P.S. There is a birthday for Swedish fandom too (which I have at times mentioned): the 15th of September 1945. That day a bunch of engineers met in a cottage outside Västerås (west of Stockholm) and founded Atomic Noah, a club interested in sf stuff and imagining building huge rockets to let mankind emigrate (to Mars?) when Earth was destroyed by the coming atomic war (Hiroshima was big news at the time).
© Ahrvid Engholm
Editor’s Note :
1. „Research by Bill Higgins, Kevin Nickerson and others in 2009 casts doubt on whether Warren Scott Fitzgerald (1899-1978) was, in fact, African-American. Census information and military records they unerathed suggest that he may have been a white man in an interracial marriage.
In terms of the history of diversity in fandom and Fitzgerald’s acceptance by fans, that matters not at all: The other Scienceers thought he was black, and either they didn’t care enough or were too polite to inquire further.
Born in Stoneham, Warren, Pennsylvania, Fitzgerald was the son of a French-Canadian father, Francis James Fitzgerald, and an upstate New York-born mother, Elveretta Leigh Scott, and spent his formative years in Oklahoma. His obituary in the Idaho Statesman says he was educated in Oklahoma and Oregon. In 1930, he worked as a meter prover, according to the Census Bureau. He served in the Marine Corps as a private first class during World War I, where his duty was as a messman. Later, he moved to Boise, Idaho, remarried, and worked for a cab company and in the culinary department of a department store.”

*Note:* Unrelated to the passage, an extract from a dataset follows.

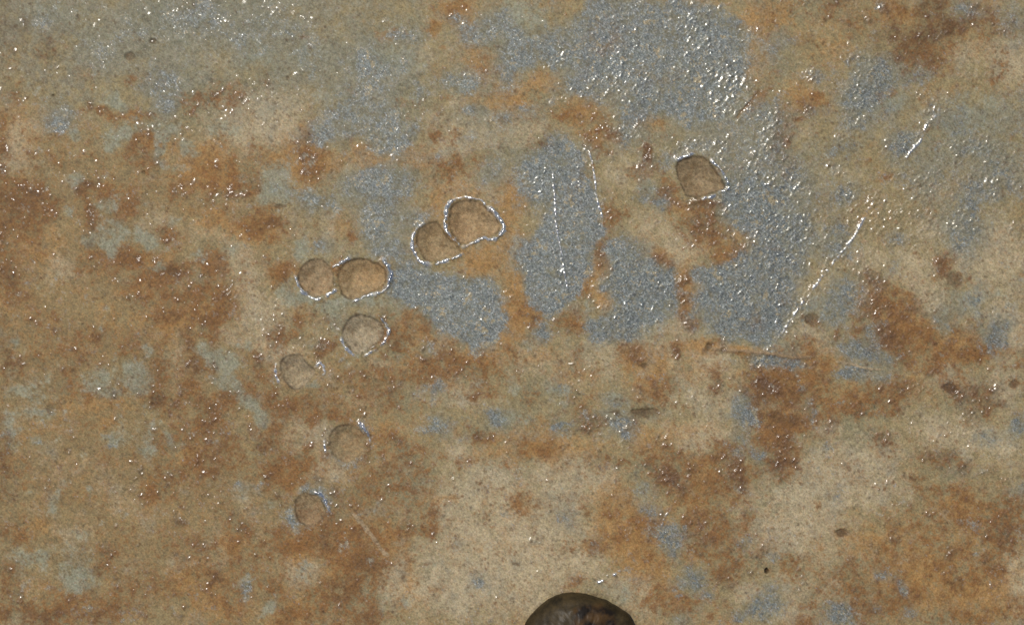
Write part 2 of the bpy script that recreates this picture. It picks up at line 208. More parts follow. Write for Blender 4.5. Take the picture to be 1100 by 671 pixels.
# --- dark brown stain
ell('D', 'A0', [(270,600,26,22,.6),(10,520,16,60,.5),(150,160,20,50,.5),(185,415,22,14,.5),(80,80,40,30,.4),(60,640,120,34,.3),(320,355,40,8,.5),(480,440,36,14,.35),(0,60,40,100,.3)])
ell('D', 'A1', [(35,245,22,18,.4),(420,465,40,14,.2),(205,440,20,20,.2),(725,125,30,12,.3)])
ell('D', 'A2', [(420,500,10,26,.6),(110,470,26,36,.45),(225,375,12,12,.6)])
ell('D', 'A3', [(570,90,100,50,.5,-20),(550,200,34,26,.45),(440,170,70,40,.35),(500,30,60,30,.4),(735,230,14,22,.5),(230,490,40,14,.4),(380,100,80,40,.25),(100,130,60,30,.25),(230,10,40,20,.4),(200,540,40,8,.4),(320,590,12,10,.4),(800,370,40,16,.2)])
ell('D', 'B0', [(30,230,40,40,.4),(190,390,40,20,.4),(560,205,40,16,.6),(430,150,40,16,.4),(550,340,40,14,.5,35),(300,60,12,50,.5),(500,620,24,18,.6),(520,520,24,24,.4),(620,510,24,30,.5),(20,500,40,60,.3),(310,410,26,18,.4),(640,350,60,18,.4),(170,640,30,16,.5),(670,640,24,30,.5),(20,30,60,60,.3),(10,390,24,36,.3)])
ell('D', 'B1', [(35,50,40,22,.5),(440,440,50,24,.3),(440,20,30,20,.3),(560,60,14,40,.2)])
ell('D', 'B2', [(800,580,30,30,.5),(62,350,14,18,.6),(425,505,14,14,.7),(630,445,11,9,.9),(680,455,9,7,.8),(430,650,46,11,.95),(480,595,34,10,.4),(340,660,40,6,.8),(290,140,10,30,.4)])
ell('D', 'B3', [(380,400,50,40,.4),(430,480,20,20,.5),(40,590,80,60,.4),(590,205,26,40,.25),(140,355,20,16,.4),(590,580,20,12,.5),(735,415,20,26,.45),(795,565,14,12,.5),(210,525,5,5,.7),(320,520,10,6,.7),(480,265,20,6,.5),(700,600,40,30,.3),(80,450,26,14,.3,-40),(230,130,20,24,.3)])
ell('D', 'C0', [(320,318,11,7,.8),(370,525,16,10,.7),(20,560,30,30,.3),(690,90,40,50,.3),(580,340,24,24,.3),(100,640,120,30,.4),(340,630,100,24,.35),(10,150,20,160,.3),(135,180,14,12,.5),(195,15,24,10,.4),(310,500,16,30,.3),(680,520,30,20,.4)])
ell('D', 'C1', [(360,480,40,40,.45),(270,560,36,36,.5),(235,400,20,30,.4),(40,90,50,20,.4),(685,425,6,5,.8),(728,412,5,7,.7),(753,592,6,5,.7),(468,515,8,10,.6),(705,633,8,8,.6),(445,552,7,8,.5),(575,310,20,16,.35),(380,640,50,30,.3),(410,175,20,14,.3),(720,65,40,8,.4)])
ell('D', 'C2', [(720,200,36,50,.5),(520,180,40,30,.4),(440,395,20,26,.4),(150,170,16,10,.4),(25,458,10,6,.6),(600,530,20,18,.4),(680,140,30,16,.35),(540,210,20,20,.3),(820,20,30,20,.4),(590,150,10,10,.3),(270,415,20,10,.3)])
ell('D', 'C3', [(40,12,100,20,.5),(30,150,40,20,.3),(240,372,22,10,.75),(465,209,11,8,.8),(515,240,10,10,.4),(630,520,20,24,.5),(345,630,20,14,.5),(600,550,30,24,.3),(280,520,30,20,.4),(750,380,30,40,.4),(415,565,12,16,.3),(680,270,40,20,.3)])
# --- dark pin spots
ell('K', 'A0', [(418,180,19,15,.75),(493,132,12,10,.75),(250,62,10,16,.5),(462,552,6,5,.8),(173,308,6,4,.8)])
ell('K', 'A1', [(148,122,9,9,.5),(412,232,10,10,.4),(70,318,7,4,.5),(75,665,16,8,.7),(100,252,6,8,.6),(650,500,8,12,.5),(635,540,8,8,.6),(605,550,6,8,.5),(580,430,14,8,.5),(660,435,12,6,.5),(670,555,8,8,.5),(600,370,10,8,.5),(325,298,8,6,.5),(575,570,8,14,.5),(630,575,8,12,.5),(245,552,14,6,.5,-50)])
ell('K', 'B0', [(690,500,3,3,.7),(490,628,8,8,.6)])
ell('K', 'B3', [(140,355,22,19,.85),(600,228,26,30,.8,-25),(588,578,24,17,.85,15),(795,565,17,13,.85),(100,440,26,12,.4,-30)])
ell('K', 'B2', [(410,652,26,9,.9,5),(455,650,20,9,.85),(425,505,11,11,.6),(632,445,10,9,.9),(680,455,9,7,.9)])
ell('K', 'C3', [(240,372,24,11,.8)])
ell('G', 'B3', [(735,405,32,46,.97,20)])
ell('S', 'B3', [(165,225,13,240,.95,35),(790,100,20,60,.3)])
ell('S', 'A3', [(490,420,12,90,.9,35)])
ell('K', 'C1', [(285,520,4,4,.6)])
# --- pale dusty beige
ell('P', 'A0', [(80,430,60,60,.5),(60,520,50,30,.45),(780,340,80,60,.6),(700,410,70,50,.5),(80,395,14,10,.8),(370,70,60,50,.3),(660,210,80,40,.35),(770,470,50,50,.4)])
ell('P', 'A1', [(80,360,110,70,.65),(60,430,110,40,.6),(640,320,30,24,.7),(460,250,50,30,.4),(540,400,60,40,.3),(650,470,120,60,.55),(750,400,60,50,.35),(320,20,60,30,.3),(560,170,90,60,.35),(680,600,120,50,.45),(400,310,60,20,.3),(340,540,60,30,.4)])
ell('P', 'A2', [(30,30,50,40,.4),(60,400,80,50,.35),(40,450,50,60,.3),(350,560,60,60,.4),(450,560,80,30,.4),(40,280,60,40,.3)])
ell('P', 'A3', [(780,220,60,60,.7),(640,180,60,40,.45),(730,150,80,40,.35),(180,180,80,60,.3),(100,420,60,60,.3),(560,600,60,60,.4),(270,570,40,30,.5),(170,600,60,40,.35),(700,330,60,40,.2)])
ell('P', 'B0', [(190,195,45,35,.75),(770,170,60,60,.5),(800,230,50,60,.65),(740,400,60,30,.5),(520,50,60,30,.3),(640,250,30,30,.3),(560,500,40,60,.3),(680,90,80,50,.4),(600,420,40,40,.3),(780,330,60,50,.4)])
ell('P', 'B1', [(190,60,90,50,.4),(60,330,60,60,.5),(120,470,60,40,.4),(30,440,50,60,.5),(610,450,60,40,.5),(620,590,120,26,.45),(690,620,120,20,.5),(400,500,40,26,.5),(330,610,60,30,.3),(640,540,60,40,.3),(220,540,40,30,.3)])
ell('P', 'B2', [(430,50,90,60,.55),(540,130,70,60,.65),(250,510,110,90,.45),(60,500,70,40,.5),(640,560,80,110,.5),(490,400,110,60,.45),(700,600,50,50,.4),(310,470,60,60,.35),(490,470,50,50,.5),(780,500,30,20,.2),(650,500,60,50,.5),(560,610,70,40,.4)])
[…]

http://fancyclopedia.org/warren-fitzgerald
2. According with Rob Hansen’s Then (history-in-progress of British science fiction fandom), the first European Science Fiction Club was “The Ilford Science Literary Circle” founded by Walter Gillings (Wally Gillings, 1912-1979).
© fiawolorg.uk
Walter Gillings is the first known European SF Fan and the founder of the first European SF Club.
© fiawolorg.uk
Walter Herbert Gillings was born in London on the 19th of February 1912 and died in Ilford, Essex on the 17th of July 1979. RIP !

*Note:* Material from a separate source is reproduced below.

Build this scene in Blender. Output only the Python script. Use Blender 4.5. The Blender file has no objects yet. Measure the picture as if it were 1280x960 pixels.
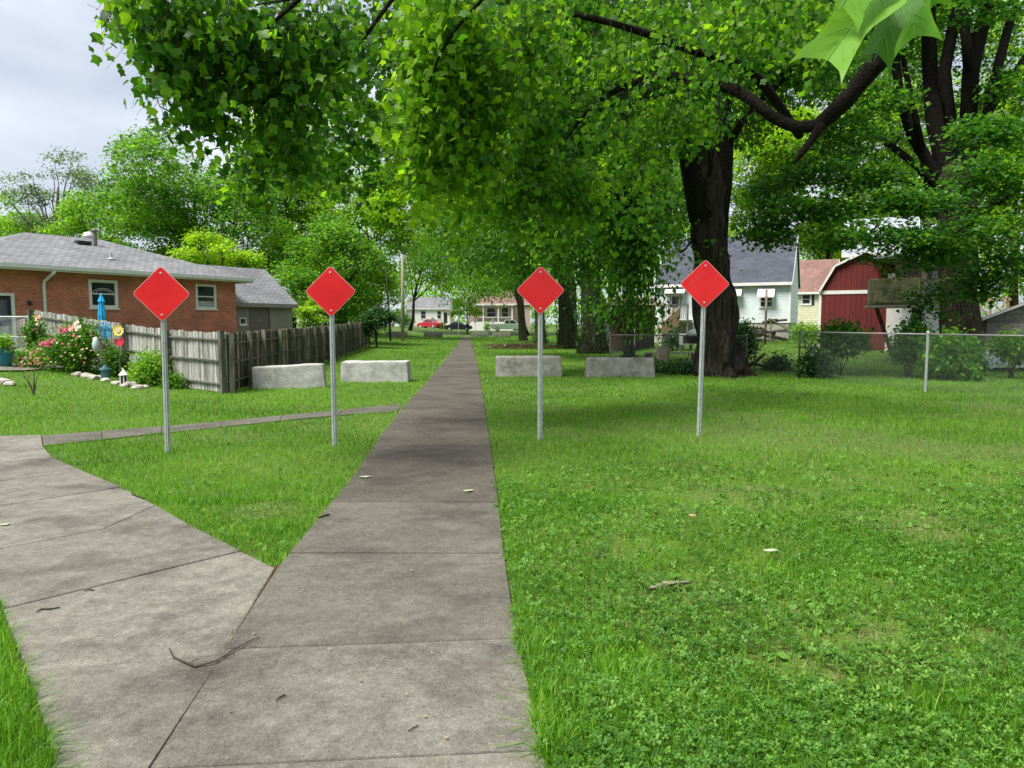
import bpy, bmesh, math, random
import numpy as np
from mathutils import Vector, Matrix, noise
random.seed(7); rng = np.random.default_rng(7)
C = bpy.context.scene
COL = C.collection
PI = math.pi
# ------------------------------------------------------------------ camera
F = 900.0; CX = 640.0; CY = 480.0; CAMH = 1.6; PITCH = math.atan(75.0/900.0)
cam = bpy.data.cameras.new('camera'); camo = bpy.data.objects.new('camera', cam); COL.objects.link(camo)
camo.location = (0, 0, CAMH); camo.rotation_euler = (PI/2-PITCH, 0, 0)
cam.sensor_width = 36; cam.lens = F*36/1280; cam.clip_start = 0.05; cam.clip_end = 4000
C.camera = camo
C.view_settings.view_transform = 'Standard'; C.view_settings.look = 'None'
C.view_settings.gamma = 1; C.view_settings.exposure = 1.08
# ------------------------------------------------------------------ sky and sun (bright overcast)
SUN_EL = math.radians(60); SUN_AZ = math.radians(-128)      # azimuth from +Y, clockwise positive
W = bpy.data.worlds.new('World'); C.world = W; W.use_nodes = True
nt = W.node_tree; nt.nodes.clear()
out = nt.nodes.new('ShaderNodeOutputWorld'); bg = nt.nodes.new('ShaderNodeBackground')
sky = nt.nodes.new('ShaderNodeTexSky'); sky.sky_type = 'NISHITA'; sky.sun_disc = False
sky.sun_elevation = SUN_EL; sky.sun_rotation = SUN_AZ
tc = nt.nodes.new('ShaderNodeTexCoord'); mp = nt.nodes.new('ShaderNodeMapping'); mp.inputs['Scale'].default_value = (1.0, 1.0, 2.6)
nz = nt.nodes.new('ShaderNodeTexNoise'); nz.inputs['Scale'].default_value = 1.9; nz.inputs['Detail'].default_value = 6; nz.inputs['Roughness'].default_value = .5
rp = nt.nodes.new('ShaderNodeValToRGB'); rp.color_ramp.elements[0].position = .36; rp.color_ramp.elements[1].position = .66
rp.color_ramp.elements[0].color = (2.4, 2.75, 3.4, 1); rp.color_ramp.elements[1].color = (4.7, 4.95, 5.4, 1)
mx = nt.nodes.new('ShaderNodeMix'); mx.data_type = 'RGBA'; mx.inputs[0].default_value = .93
nt.links.new(tc.outputs['Generated'], mp.inputs[0]); nt.links.new(mp.outputs[0], nz.inputs['Vector'])
nt.links.new(nz.outputs['Fac'], rp.inputs[0]); nt.links.new(sky.outputs[0], mx.inputs[6]); nt.links.new(rp.outputs[0], mx.inputs[7])
nt.links.new(mx.outputs[2], bg.inputs[0]); bg.inputs[1].default_value = .1; nt.links.new(bg.outputs[0], out.inputs[0])
sl = bpy.data.lights.new('sun', 'SUN'); sl.energy = 3.5; sl.angle = math.radians(26); sl.color = (1, .965, .90)
so = bpy.data.objects.new('sun', sl); COL.objects.link(so)
sd = Vector((math.sin(SUN_AZ)*math.cos(SUN_EL), math.cos(SUN_AZ)*math.cos(SUN_EL), math.sin(SUN_EL)))
so.rotation_euler = (-sd).to_track_quat('-Z', 'Y').to_euler()
# ------------------------------------------------------------------ projection helpers
def sst(t):
    t = np.clip(t, 0, 1); return t*t*(3-2*t)
def gz(x, y):
    l = .75*sst((-x-6.5)/12)*sst((y-11)/9)
    r = .70*sst((x-5)/8)*sst((y-24)/16)
    f = .45*sst((y-92)/20)
    return l+r+f
def P(px, py, d):
    u = (px-CX)/F; v = -(py-CY)/F
    dy = v*math.sin(PITCH)+math.cos(PITCH); dz = v*math.cos(PITCH)-math.sin(PITCH)
    k = d/dy
    return Vector((u*k, d, CAMH+dz*k))
def G(px, py):
    d = 5.0
    lo, hi = 0.2, 900.
    for _ in range(60):
        m = (lo+hi)/2; p = P(px, py, m)
        if p.z > float(gz(p.x, p.y)): lo = m
        else: hi = m
    p = P(px, py, lo); p.z = float(gz(p.x, p.y)); return p
def on(px, d):
    p = P(px, 405, d); p.z = float(gz(p.x, p.y)); return p
# ------------------------------------------------------------------ materials
def newmat(name):
    m = bpy.data.materials.new(name); m.use_nodes = True; return m, m.node_tree, m.node_tree.nodes['Principled BSDF']
def mat(name, c1, c2=None, rough=.7, scale=8, bump=0, bscale=40, stretch=(1, 1, 1), metal=0, spec=.4, rand=0, detail=6, c3=None, s3=1.5, t3=(.5, .62), world=False):
    m, t, b = newmat(name); L = t.links
    b.inputs['Roughness'].default_value = rough; b.inputs['Metallic'].default_value = metal
    b.inputs['Specular IOR Level'].default_value = spec
    if world:
        co = t.nodes.new('ShaderNodeNewGeometry').outputs['Position']
    else:
        co = t.nodes.new('ShaderNodeTexCoord').outputs['Object']
    mpn = t.nodes.new('ShaderNodeMapping'); mpn.inputs['Scale'].default_value = stretch; L.new(co, mpn.inputs[0])
    oi = t.nodes.new('ShaderNodeObjectInfo')
    if not world:
        ad = t.nodes.new('ShaderNodeVectorMath'); ad.operation = 'SCALE'; L.new(oi.outputs['Random'], ad.inputs['Scale']); ad.inputs[0].default_value = (31, 17, 23)
        L.new(ad.outputs[0], mpn.inputs['Location'])
    n = t.nodes.new('ShaderNodeTexNoise'); n.inputs['Scale'].default_value = scale; n.inputs['Detail'].default_value = detail; n.inputs['Roughness'].default_value = .62
    L.new(mpn.outputs[0], n.inputs['Vector'])
    r = t.nodes.new('ShaderNodeValToRGB'); r.color_ramp.elements[0].position = .34; r.color_ramp.elements[1].position = .66
    c2 = c2 or c1
    r.color_ramp.elements[0].color = (*c1, 1); r.color_ramp.elements[1].color = (*c2, 1); L.new(n.outputs['Fac'], r.inputs[0])
    last = r.outputs[0]
    if c3:
        n3 = t.nodes.new('ShaderNodeTexNoise'); n3.inputs['Scale'].default_value = s3; n3.inputs['Detail'].default_value = 7; n3.inputs['Roughness'].default_value = .65; L.new(mpn.outputs[0], n3.inputs['Vector'])
        r3 = t.nodes.new('ShaderNodeValToRGB'); r3.color_ramp.elements[0].position = t3[0]; r3.color_ramp.elements[1].position = t3[1]; L.new(n3.outputs['Fac'], r3.inputs[0])
        x = t.nodes.new('ShaderNodeMix'); x.data_type = 'RGBA'; L.new(r3.outputs[0], x.inputs[0]); L.new(last, x.inputs[6]); x.inputs[7].default_value = (*c3, 1); last = x.outputs[2]
    if rand:
        h = t.nodes.new('ShaderNodeHueSaturation'); mr = t.nodes.new('ShaderNodeMapRange'); mr.inputs['To Min'].default_value = 1-rand; mr.inputs['To Max'].default_value = 1+rand
        L.new(oi.outputs['Random'], mr.inputs[0]); L.new(mr.outputs[0], h.inputs['Value']); L.new(last, h.inputs['Color']); last = h.outputs[0]
    L.new(last, b.inputs['Base Color'])
    if bump:
        nb = t.nodes.new('ShaderNodeTexNoise'); nb.inputs['Scale'].default_value = bscale; nb.inputs['Detail'].default_value = 5; L.new(mpn.outputs[0], nb.inputs['Vector'])
        bp = t.nodes.new('ShaderNodeBump'); bp.inputs['Strength'].default_value = min(1, bump); bp.inputs['Distance'].default_value = .02*bump; L.new(nb.outputs['Fac'], bp.inputs['Height']); L.new(bp.outputs[0], b.inputs['Normal'])
    return m
def leafmat(name, dark, mid, light, trans=.45, rough=.45, spec=.35, tboost=1.6):
    """colour from the per-leaf 'tint' attribute; thin leaves pass light"""
    m, t, b = newmat(name); L = t.links
    a = t.nodes.new('ShaderNodeAttribute'); a.attribute_name = 'tint'
    r = t.nodes.new('ShaderNodeValToRGB'); r.color_ramp.elements[0].color = (*dark, 1); r.color_ramp.elements[1].color = (*light, 1)
    e = r.color_ramp.elements.new(.5); e.color = (*mid, 1); L.new(a.outputs['Fac'], r.inputs[0])
    L.new(r.outputs[0], b.inputs['Base Color']); b.inputs['Roughness'].default_value = rough; b.inputs['Specular IOR Level'].default_value = spec
    tr = t.nodes.new('ShaderNodeBsdfTranslucent'); mu = t.nodes.new('ShaderNodeMix'); mu.data_type = 'RGBA'; mu.blend_type = 'MULTIPLY'; mu.inputs[0].default_value = 1
    mu.inputs[7].default_value = (tboost*1.15, tboost*1.12, tboost*.55, 1); L.new(r.outputs[0], mu.inputs[6]); L.new(mu.outputs[2], tr.inputs[0])
    ms = t.nodes.new('ShaderNodeMixShader'); ms.inputs[0].default_value = trans; L.new(b.outputs[0], ms.inputs[1]); L.new(tr.outputs[0], ms.inputs[2])
    L.new(ms.outputs[0], t.nodes['Material Output'].inputs[0]); return m
M = {}
M['bark'] = mat('bark', (.010, .009, .007), (.060, .049, .038), .95, 4, 3, 7, (3.6, 3.6, .30), spec=.1, rand=.1, c3=(.085, .066, .048), s3=4, t3=(.58, .74))
M['bark_limb'] = mat('bark_limb', (.006, .005, .004), (.020, .0165, .013), .95, 6, 2, 14, (2, 2, 2), spec=.1, c3=(.040, .036, .028), s3=7, t3=(.62, .76))
M['bark_grey'] = mat('bark_grey', (.06, .052, .045), (.14, .125, .11), .9, 6, 1.2, 10, (3, 3, .4), rand=.1)
M['bark_moss'] = mat('bark_moss', (.015, .013, .009), (.055, .048, .03), .95, 6, 2, 9, (2.8, 2.8, .4), spec=.15, c3=(.04, .06, .02), s3=2)
M['twig'] = mat('twig', (.04, .03, .022), (.09, .07, .05), .9, 10)
M['soil'] = mat('soil', (.035, .028, .016), (.075, .062, .035), .95, 3, .6, 30, c3=(.035, .075, .014), s3=.7, t3=(.42, .6), world=True)
M['ground'] = mat('ground', (.036, .045, .012), (.105, .20, .018), .95, 38, .8, 26, c3=(.07, .07, .03), s3=.55, t3=(.60, .74), world=True)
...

“On Monday 27th October 1930, at 32 Thorold Road, Ilford, the inaugural meeting of The Ilford Science Literary Circle was held.
In the 3rd October 1930 edition of The Ilford Recorder, with the sanction of an indulgent chief, Walter Gillings inserted a ‘Letter to the Editor’ he had written himself announcing the formation of the Ilford Science Literary Circle, the earliest known written record of fan activity in this country. It starts:
“We are writing to you in an attempt to bring together in Ilford all who are in sympathy with the furtherance of scientific knowledge and who themselves take a keen interest in the progress and, particularly, the possibilities of scientific achievement…But this kind of author (H.G.Wells) is scarce in this country, and consequently there is a shortage of scientific fiction. The writers of this letter, however, can claim to have surmounted this difficulty, and being anxious to popularise this type of literature (which, we would emphasise, is an admixture of imagination and scientific FACT), propose to form a club and enable others with similar literary tastes to avail themselves of the opportunity of becoming familiar with more recent examples of ‘scientifiction‘.”